The BELIZE EDUCATION MINISTRY is putting a big push to outfit the two most difficult rugged remote and thinly populated districts; the Stann Creek District and Toledo District with allocated monies from the UDP CABINET priority list. UDP Minister Patrick Faber is the man in charge of overseeing this Education push. The Education Department push is for more High Schools in these two districts. Percentage wise, there are not many children that finish primary school in these two rural districts, to even qualify to go to High School. So an elite class is being formed in these two districts, by affordability presumably, of a High School education. Those elite few, about 30 % of the child populations in these two districts will however, have access to High School, which in Belize is usually not FREE, but paid for. This by intervention of Education Department subsidies to pay for them to attend High School.
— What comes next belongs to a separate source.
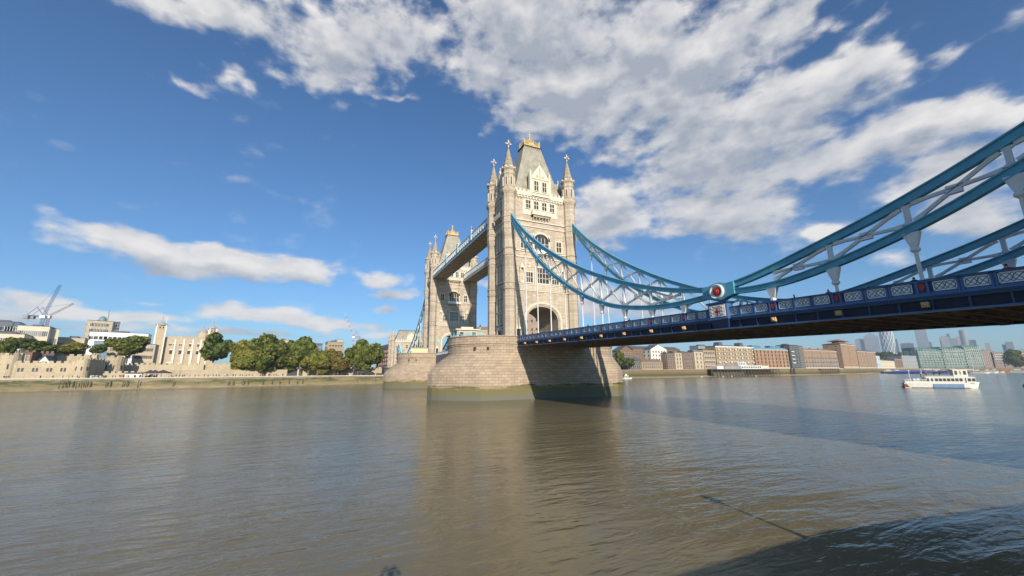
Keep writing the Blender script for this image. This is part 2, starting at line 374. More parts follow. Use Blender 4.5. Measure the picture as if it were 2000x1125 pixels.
# ---- tower
def arch_pts(hw,zs,zc,n=14,x0=0):
    """four-centred arch from right springing over to the left"""
    out=[]
    for k in range(n+1):
        a=math.pi*k/n; c=math.cos(a); s=math.sin(a)
        out.append((x0+hw*c, zs+(zc-zs)*(s**.85)))
    return out
FY,FX=5.35,9.33
def face_T(f):
    # local (s, out, z): s along the face, out = distance outwards
    if f=='S': return Matrix(((1,0,0,0),(0,-1,0,-FY),(0,0,1,0),(0,0,0,1)))
    if f=='N': return Matrix(((-1,0,0,0),(0,1,0,FY),(0,0,1,0),(0,0,0,1)))
    if f=='W': return Matrix(((0,-1,0,-FX),(-1,0,0,0),(0,0,1,0),(0,0,0,1)))
    return Matrix(((0,1,0,FX),(1,0,0,0),(0,0,1,0),(0,0,0,1)))
def window(mb,T,s0,s1,z0,z1,nl=2,tr=1,arched=False,fw=.38,out=.22):
    mb.T=T
    mb.box(s0,s1,0,.05,z0,z1 if not arched else z1-(s1-s0)*.45,GL)
    mb.box(s0-fw,s0,0,out,z0-fw,z1+(0 if arched else fw),PS); mb.box(s1,s1+fw,0,out,z0-fw,z1+(0 if arched else fw),PS)
    mb.box(s0,s1,0,out+.08,z0-fw,z0,PS)
    if arched:
        w=(s1-s0)/2; c=(s0+s1)/2; zs=z1-w*.9
        for a,b,o,m in ((w+fw,w,out,PS),):
            A=[(c+p[0],p[1]) for p in arch_pts(a,zs,z1+fw,12)]; B=[(c+p[0],p[1]) for p in arch_pts(b,zs,z1,12)]
            for k in range(12):
                q=[A[k],A[k+1],B[k+1],B[k]]
                mb.add([(p[0],0,p[1]) for p in q]+[(p[0],o,p[1]) for p in q],[(0,1,2,3),(7,6,5,4),(0,4,5,1),(2,6,7,3)],m)
        G=[(c+p[0],.05,p[1]) for p in arch_pts(w,zs,z1,12)]
        mb.add(G,[tuple(range(len(G)))],GL)
    else: mb.box(s0,s1,0,out,z1,z1+fw,PS)
    zt=z1-(s1-s0)*.25 if arched else z1
    for k in range(1,nl):
        x=s0+(s1-s0)*k/nl; mb.box(x-.07,x+.07,.05,.16,z0,zt,PS)
    for k in range(1,tr+1):
        z=z0+(zt-z0)*k/(tr+1)+.1*(tr==1); mb.box(s0,s1,.05,.14,z-.07,z+.07,PS)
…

This is a good thing, within the limits of funding availability by government tax revenue collections. What percentage of the 30% of children actually graduating primary schools in these two remote districts will actually take advantage of a paid opportunity for High School, is as yet an unknown statistic. More upper education ( above basic primary school ) classrooms are being added in these two districts. Julian Cho Technical High just had four new buildings added. In the planning stage is a new building at the Toledo Community College. No one knows when education department plans can turn from dreams to reality, due to scarcity of money for such things, in competition with the need for bridges, roads, new border frontier custom posts and so on. In Stann Creek District, the old Roman Catholic religion owned Lynam Agriculture College is being re-opened again with another 400 acres of land added. I don’t know if they will still own this old Agriculture College, or if it has been taken over by the government? Taiwan is being asked to assist here and also the Food and Agriculture Organization of the United Nations. Plans seem to be further ahead here, as the agriculture school already existed once, though closed and there has been many new advances in vegetable and food growing skills in tropical Belize, thanks to the Belize Development Trust ( NGO ) vegetable growing research over the past three years, plus a small scale, revamped Agricultural department in the line of food growing skills.

Small as these things are, they are still very inadequate, but as always, money is the key and more importantly the method of distributing money to fund growth of education, in a lopsided church/state system. Every crackpot religious cult, under some charismatic weirdo, can start a school under this system and after 3 years initial start up, get 80% of their operating costs of a private school re-imbursed by the Education Department. Even so, there is still a huge shortage of primary school classrooms all over the country and pupil to teacher teaching ratios are horrendous.

1 comment:

Unknown said...

This was a great help on model UN project, need more data could you please give more info on issue.